Earlier, Ms Patel said those in power needed to come together to say that the current climate was ‘unacceptable’.

In an interview with the Evening Standard, she said: ‘I don’t just say this as Home Secretary. I think women have basically said that’s it – enough is enough.

‘This was a monster that absolutely abused power and authority and that’s an absolute scandal.’

Despite the concerns about the Met’s failings, Mr Johnson backed Dame Cressida though there are understood to be growing frustrations in the Home Office.

The PM said he wants to make sure women feel more confident in how their complaints will be handled going forward.

To add to the Met’s failings, it emerged last night that Couzens was named as a suspect in a sex offence 72 hours before he killed Sarah Everard.

CCTV evidence of a car involved in an alleged flashing incident at a drive-thru McDonald’s in February this year generated the name ‘Wayne Couzens’ as a suspect on Metropolitan Police systems – and provided his address.

But officers failed to realise he was a serving officer and further inquiries were not made until after Ms Everard’s disappearance on March 3. 

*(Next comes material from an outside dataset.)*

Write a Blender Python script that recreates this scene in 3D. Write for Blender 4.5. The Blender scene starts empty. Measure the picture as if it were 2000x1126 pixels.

It had been known Couzens’ car was reported by staff at a McDonald’s restaurant in Swanley, Kent, after two female workers said they had been flashed by a motorist there on February 7 and again on February 27. The complaint was made on February 28.

But last night it emerged the CCTV evidence showing his number plate had actually brought up Couzens’ name as a suspect on Met police systems.

Yesterday a McDonald’s worker who was flashed by the sexual predator blasted officers for ‘not acting quickly enough’.

The worker, who did not want to be named, said: ‘The police took our statements and took away CCTV.

‘If they had taken this more seriously, they could easily have figured out that he was a policeman who had committed these crimes.

‘The police had three days to stop him but didn’t. It could have stopped him from doing a lot worse.’